Design Considerations and Best Practices
When working with high strength steels under SAE J2340, engineers should keep the following in mind:
- Formability trade‑offs: Higher strength grades offer less ductility. Tooling and process design must accommodate reduced formability to avoid splitting or excessive thinning.
- Strain‑induced strengthening: The final part strength can be significantly higher than the as‑received value due to work hardening. For bake‑hardenable grades, additional strengthening occurs during paint baking.
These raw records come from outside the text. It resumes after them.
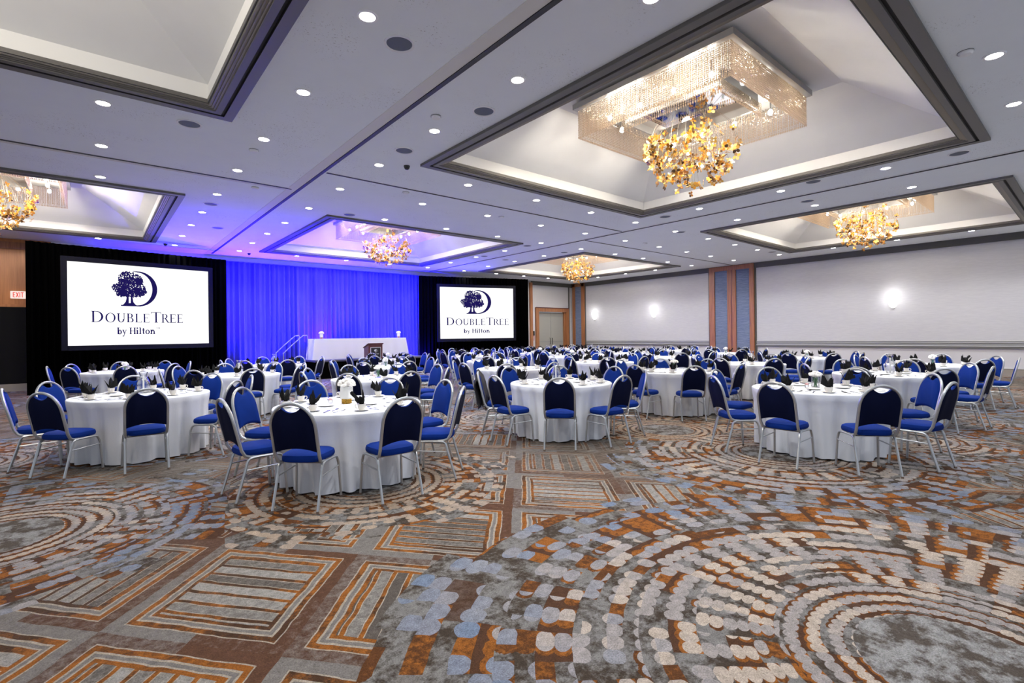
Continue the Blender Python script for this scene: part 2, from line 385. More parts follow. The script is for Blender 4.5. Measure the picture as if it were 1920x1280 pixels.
def ringq(bm, a, za, b, zb, mi):
    A = [(a[0], a[2], za), (a[1], a[2], za), (a[1], a[3], za), (a[0], a[3], za)]; B = [(b[0], b[2], zb), (b[1], b[2], zb), (b[1], b[3], zb), (b[0], b[3], zb)]
    for i in range(4): quad(bm, [A[i], A[(i+1) % 4], B[(i+1) % 4], B[i]], mi)
def inset(c, d, e=None): e = d if e is None else e; return (c[0]+d, c[1]-d, c[2]+e, c[3]-e)
for c in COFF:
    a = inset(c, INS); ringq(bm, a, CZ, a, 4.76, 1)
    cx, cy = (c[0]+c[1])/2, (c[2]+c[3])/2; t = (cx-1.62, cx+1.62, cy-1.75, cy+1.75)
    ringq(bm, a, 4.76, t, 5.50, 2); quad(bm, [(t[0], t[2], 5.5), (t[1], t[2], 5.5), (t[1], t[3], 5.5), (t[0], t[3], 5.5)], 2)
struct(obj('ceiling', bm, [M['ceil'], M['cove'], M['vault']], smooth=False))
n = 0
for c in COFF:
    n += 1; bm = BM()
    prof = [(0, 0, 0), (0, .045, 0), (.115, .045, 0), (.12, .02, 2), (.155, .02, 2), (.16, .045, 0), (.235, .045, 0), (.24, .03, 0), (.262, .034, 1), (.266, .022, 0), (.292, .026, 1), (.297, .014, 0), (.322, .018, 1), (.33, .0, 0), (.345, .0, 0), (.345, -.05, 0)]
    for (i0, z0, _), (i1, z1, mi) in zip(prof, prof[1:]): ringq(bm, inset(c, i0), CZ-z0, inset(c, i1), CZ-z1, mi)
    struct(obj('trim_%d' % n, bm, [M['taupe'], M['taupe2'], M['slot']], smooth=False))
def trim(boxes, mats):
    global n
    n += 1; bm = BM()
    for b in boxes: bx(bm, *b)
    return struct(obj('trim_%d' % n, bm, mats, smooth=False))
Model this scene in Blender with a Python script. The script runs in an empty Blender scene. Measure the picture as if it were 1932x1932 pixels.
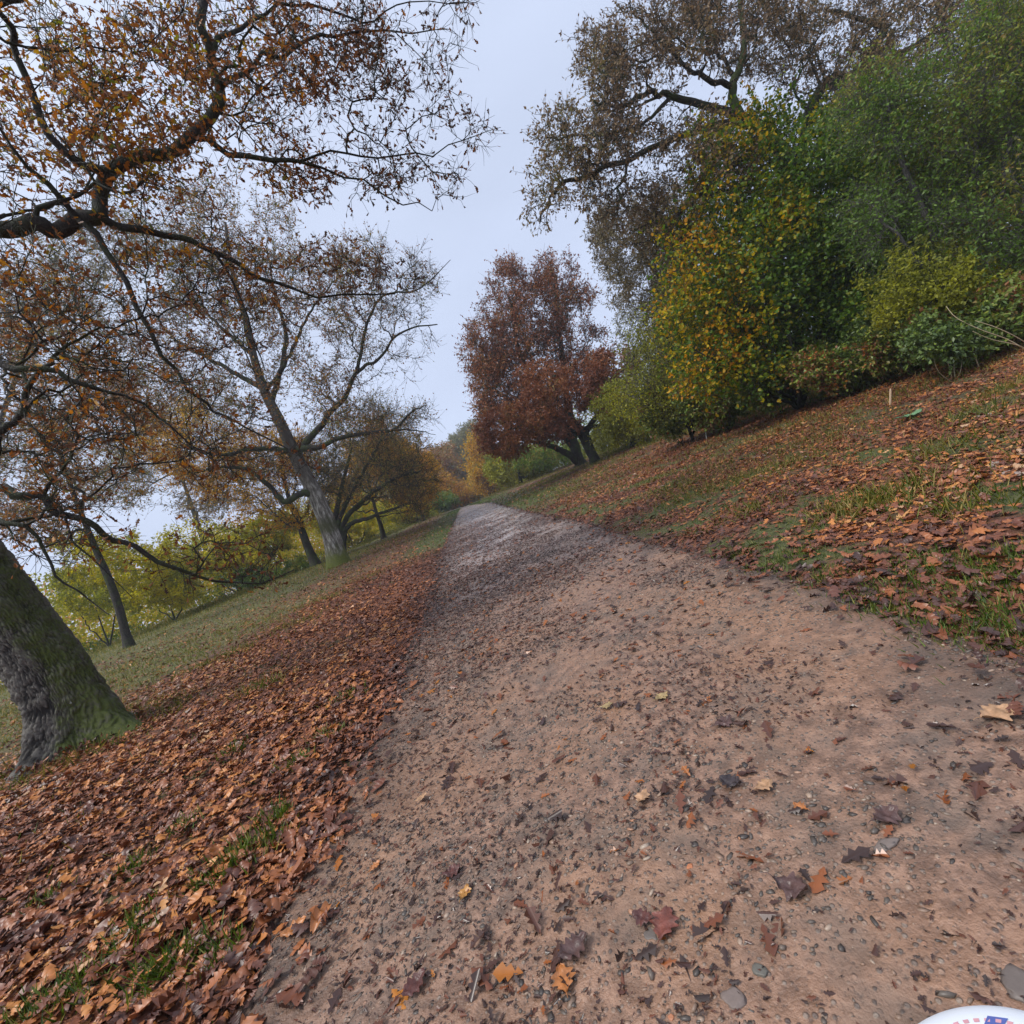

- Supplier consultation: Not all strength, coating, and surface condition combinations are standard. Early consultation with the steel producer ensures feasibility and lead time.
- Coating effects: Zinc, aluminum, or organic coatings can affect formability and weldability; review supplier data for specific grade‑coating interactions.
- Aging and coil breaks: Conditions like hot‑rolled Condition W may be susceptible to room‑temperature aging and coil breaks. Choose Condition V for critical forming operations requiring stable mechanical properties.
Frequently Asked Questions
🔍 What is the difference between Type A (non‑bake‑hardenable) and Type B (bake‑hardenable) dent resistant steels?
Type B steels exhibit an additional increase in strength after forming due to age hardening accelerated by paint baking. Type A steels achieve final strength only through initial yield strength and work hardening. The extra bake‑hardening in Type B can allow for weight reduction through gauge reduction while maintaining dent resistance.
🔍 How do I select the appropriate surface condition for a structural part?
For structural components that are hidden from view, specify Unexposed (U) to minimize cost. Use Exposed (E) only when the part is visible and requires a high‑quality painted surface. For non‑critical exposed areas, Semi Exposed (Z) may be acceptable—negotiate surface requirements with the supplier.
🔍 Can I switch between hot‑rolled conditions without changing the grade?
Yes, the same grade can be supplied in different hot‑rolled conditions (P, W, N, V). However, conditions differ in susceptibility to coil breaks and aging. Choose Condition V when you need freedom from both. Verify with your supplier that the desired condition is available for the specific strength level.
🔍 Are the mechanical property ranges for each grade defined in the standard?
Yes, SAE J2340 provides minimum mechanical properties for each grade and strength level, covering yield strength, tensile strength, and elongation. Refer to the latest revision of the standard for exact tables. Testing methods follow ASTM A370, ASTM E8M, and related standards.